__Task objective__
Word for word, give the material below again, minus any images.

__Recorded information__
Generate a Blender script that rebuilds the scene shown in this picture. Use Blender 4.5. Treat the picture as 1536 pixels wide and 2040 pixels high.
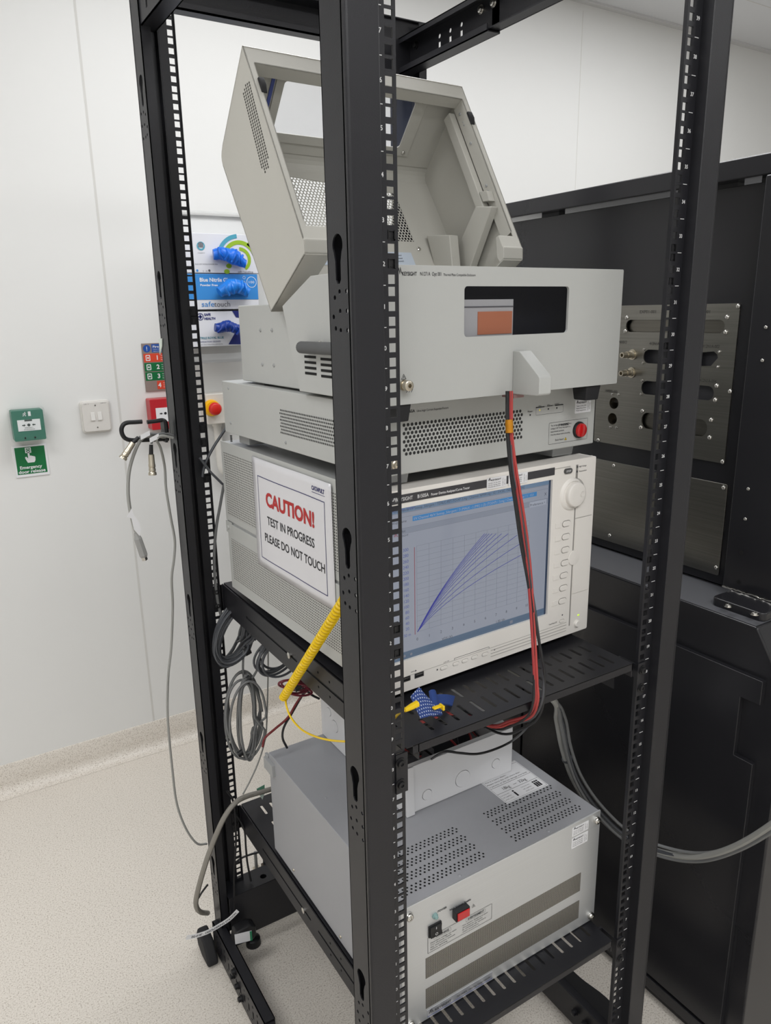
import bpy, bmesh, math, random
import numpy as np
from mathutils import Vector, Matrix
random.seed(7)
C = bpy.context.scene.collection
for o in list(bpy.data.objects): bpy.data.objects.remove(o)
PI = math.pi

# ------------------------------------------------------------------ camera
CAM = np.array([-.456767, -.718327, 1.462997])
YAW, PIT, ROL, FPX = .552419, -.262884, -.0185865, 1486.048
_f = np.array([math.sin(YAW)*math.cos(PIT), math.cos(YAW)*math.cos(PIT), math.sin(PIT)])
_r = np.array([math.cos(YAW), -math.sin(YAW), 0.0]); _u = np.cross(_r, _f)
_r2 = math.cos(ROL)*_r + math.sin(ROL)*_u; _u2 = -math.sin(ROL)*_r + math.cos(ROL)*_u
cd = bpy.data.cameras.new('camera'); cam = bpy.data.objects.new('camera', cd); C.objects.link(cam)
cd.sensor_width = 36; cd.sensor_fit = 'AUTO'; cd.lens = FPX*36/2040; cd.clip_start = .02
mw = Matrix(((_r2[0], _u2[0], -_f[0], CAM[0]), (_r2[1], _u2[1], -_f[1], CAM[1]), (_r2[2], _u2[2], -_f[2], CAM[2]), (0, 0, 0, 1)))
cam.matrix_world = mw
bpy.context.scene.camera = cam

# ------------------------------------------------------------------ light and exposure
vs = bpy.context.scene.view_settings
vs.view_transform = 'Standard'; vs.look = 'None'; vs.gamma = 1; vs.use_curve_mapping = False
vs.exposure = 0.0
wd = bpy.data.worlds.new('world'); bpy.context.scene.world = wd; wd.use_nodes = True
wd.node_tree.nodes['Background'].inputs[0].default_value = (.9, .93, 1, 1)
wd.node_tree.nodes['Background'].inputs[1].default_value = .12
def area(name, loc, size, watts, col=(.985, .99, 1), rot=(0, 0, 0)):
    l = bpy.data.lights.new(name, 'AREA'); l.shape = 'RECTANGLE'; l.size, l.size_y = size; l.energy = watts; l.color = col
    o = bpy.data.objects.new(name, l); o.location = loc; o.rotation_euler = rot; C.objects.link(o); return o
CEIL = 2.615
for lx, ly, w in ((.55, .80, 18), (-1.25, .35, 16), (.0, -1.45, 24), (2.1, .8, 15), (-1.5, -1.7, 26), (2.1, -1.6, 12)):
    area('ceiling_light_panel', (lx, ly, CEIL-.012), (1.15, .56), w)

# ------------------------------------------------------------------ helpers
def srgb(c):
    return tuple(((x/255)/12.92 if x/255 <= .04045 else ((x/255+.055)/1.055)**2.4) for x in c)
def newmat(name):
    m = bpy.data.materials.new(name); m.use_nodes = True
    return m, m.node_tree, m.node_tree.nodes['Principled BSDF']
def mat(name, c, rough=.5, metal=0, bump=0, bscale=400, emit=0, spec=.5, coat=0, var=0, vscale=6, trans=0, ior=1.45):
    m, nt, b = newmat(name); col = srgb(c)+(1,)
    b.inputs['Base Color'].default_value = col; b.inputs['Roughness'].default_value = rough
    b.inputs['Metallic'].default_value = metal; b.inputs['Specular IOR Level'].default_value = spec
    b.inputs['Coat Weight'].default_value = coat; b.inputs['Transmission Weight'].default_value = trans; b.inputs['IOR'].default_value = ior
    if emit: b.inputs['Emission Color'].default_value = col; b.inputs['Emission Strength'].default_value = emit
    tc = None
    if bump or var:
        tc = nt.nodes.new('ShaderNodeTexCoord')
    if bump:
        n = nt.nodes.new('ShaderNodeTexNoise'); n.inputs['Scale'].default_value = bscale; n.inputs['Detail'].default_value = 2
        nt.links.new(tc.outputs['Object'], n.inputs['Vector'])
        bp = nt.nodes.new('ShaderNodeBump'); bp.inputs['Strength'].default_value = bump; bp.inputs['Distance'].default_value = .0006
        nt.links.new(n.outputs['Fac'], bp.inputs['Height']); nt.links.new(bp.outputs['Normal'], b.inputs['Normal'])
    if var:
        n = nt.nodes.new('ShaderNodeTexNoise'); n.inputs['Scale'].default_value = vscale; n.inputs['Detail'].default_value = 4
        nt.links.new(tc.outputs['Object'], n.inputs['Vector'])
        mr = nt.nodes.new('ShaderNodeMapRange'); mr.inputs[3].default_value = 1-var; mr.inputs[4].default_value = 1+var
        nt.links.new(n.outputs['Fac'], mr.inputs[0])
        mx = nt.nodes.new('ShaderNodeMix'); mx.data_type = 'RGBA'; mx.blend_type = 'MULTIPLY'; mx.inputs[0].default_value = 1
        mx.inputs[6].default_value = col; nt.links.new(mr.outputs[0], mx.inputs[7]); nt.links.new(mx.outputs[2], b.inputs['Base Color'])
    return m
def M_(nt, op, a, b=None, c=None):
    n = nt.nodes.new('ShaderNodeMath'); n.operation = op
    for i, v in enumerate((a, b, c)):
        if v is None: continue
        if isinstance(v, (int, float)): n.inputs[i].default_value = v
        else: nt.links.new(v, n.inputs[i])
    return n.outputs[0]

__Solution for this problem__
Generate a Blender script that rebuilds the scene shown in this picture. Use Blender 4.5. Treat the picture as 1536 pixels wide and 2040 pixels high.
import bpy, bmesh, math, random
import numpy as np
from mathutils import Vector, Matrix
random.seed(7)
C = bpy.context.scene.collection
for o in list(bpy.data.objects): bpy.data.objects.remove(o)
PI = math.pi

# ------------------------------------------------------------------ camera
CAM = np.array([-.456767, -.718327, 1.462997])
YAW, PIT, ROL, FPX = .552419, -.262884, -.0185865, 1486.048
_f = np.array([math.sin(YAW)*math.cos(PIT), math.cos(YAW)*math.cos(PIT), math.sin(PIT)])
_r = np.array([math.cos(YAW), -math.sin(YAW), 0.0]); _u = np.cross(_r, _f)
_r2 = math.cos(ROL)*_r + math.sin(ROL)*_u; _u2 = -math.sin(ROL)*_r + math.cos(ROL)*_u
cd = bpy.data.cameras.new('camera'); cam = bpy.data.objects.new('camera', cd); C.objects.link(cam)
cd.sensor_width = 36; cd.sensor_fit = 'AUTO'; cd.lens = FPX*36/2040; cd.clip_start = .02
mw = Matrix(((_r2[0], _u2[0], -_f[0], CAM[0]), (_r2[1], _u2[1], -_f[1], CAM[1]), (_r2[2], _u2[2], -_f[2], CAM[2]), (0, 0, 0, 1)))
cam.matrix_world = mw
bpy.context.scene.camera = cam

# ------------------------------------------------------------------ light and exposure
vs = bpy.context.scene.view_settings
vs.view_transform = 'Standard'; vs.look = 'None'; vs.gamma = 1; vs.use_curve_mapping = False
vs.exposure = 0.0
wd = bpy.data.worlds.new('world'); bpy.context.scene.world = wd; wd.use_nodes = True
wd.node_tree.nodes['Background'].inputs[0].default_value = (.9, .93, 1, 1)
wd.node_tree.nodes['Background'].inputs[1].default_value = .12
def area(name, loc, size, watts, col=(.985, .99, 1), rot=(0, 0, 0)):
    l = bpy.data.lights.new(name, 'AREA'); l.shape = 'RECTANGLE'; l.size, l.size_y = size; l.energy = watts; l.color = col
    o = bpy.data.objects.new(name, l); o.location = loc; o.rotation_euler = rot; C.objects.link(o); return o
CEIL = 2.615
for lx, ly, w in ((.55, .80, 18), (-1.25, .35, 16), (.0, -1.45, 24), (2.1, .8, 15), (-1.5, -1.7, 26), (2.1, -1.6, 12)):
    area('ceiling_light_panel', (lx, ly, CEIL-.012), (1.15, .56), w)

# ------------------------------------------------------------------ helpers
def srgb(c):
    return tuple(((x/255)/12.92 if x/255 <= .04045 else ((x/255+.055)/1.055)**2.4) for x in c)
def newmat(name):
    m = bpy.data.materials.new(name); m.use_nodes = True
    return m, m.node_tree, m.node_tree.nodes['Principled BSDF']
def mat(name, c, rough=.5, metal=0, bump=0, bscale=400, emit=0, spec=.5, coat=0, var=0, vscale=6, trans=0, ior=1.45):
    m, nt, b = newmat(name); col = srgb(c)+(1,)
    b.inputs['Base Color'].default_value = col; b.inputs['Roughness'].default_value = rough
    b.inputs['Metallic'].default_value = metal; b.inputs['Specular IOR Level'].default_value = spec
    b.inputs['Coat Weight'].default_value = coat; b.inputs['Transmission Weight'].default_value = trans; b.inputs['IOR'].default_value = ior
    if emit: b.inputs['Emission Color'].default_value = col; b.inputs['Emission Strength'].default_value = emit
    tc = None
    if bump or var:
        tc = nt.nodes.new('ShaderNodeTexCoord')
    if bump:
        n = nt.nodes.new('ShaderNodeTexNoise'); n.inputs['Scale'].default_value = bscale; n.inputs['Detail'].default_value = 2
        nt.links.new(tc.outputs['Object'], n.inputs['Vector'])
        bp = nt.nodes.new('ShaderNodeBump'); bp.inputs['Strength'].default_value = bump; bp.inputs['Distance'].default_value = .0006
        nt.links.new(n.outputs['Fac'], bp.inputs['Height']); nt.links.new(bp.outputs['Normal'], b.inputs['Normal'])
    if var:
        n = nt.nodes.new('ShaderNodeTexNoise'); n.inputs['Scale'].default_value = vscale; n.inputs['Detail'].default_value = 4
        nt.links.new(tc.outputs['Object'], n.inputs['Vector'])
        mr = nt.nodes.new('ShaderNodeMapRange'); mr.inputs[3].default_value = 1-var; mr.inputs[4].default_value = 1+var
        nt.links.new(n.outputs['Fac'], mr.inputs[0])
        mx = nt.nodes.new('ShaderNodeMix'); mx.data_type = 'RGBA'; mx.blend_type = 'MULTIPLY'; mx.inputs[0].default_value = 1
        mx.inputs[6].default_value = col; nt.links.new(mr.outputs[0], mx.inputs[7]); nt.links.new(mx.outputs[2], b.inputs['Base Color'])
    return m
def M_(nt, op, a, b=None, c=None):
    n = nt.nodes.new('ShaderNodeMath'); n.operation = op
    for i, v in enumerate((a, b, c)):
        if v is None: continue
        if isinstance(v, (int, float)): n.inputs[i].default_value = v
        else: nt.links.new(v, n.inputs[i])
    return n.outputs[0]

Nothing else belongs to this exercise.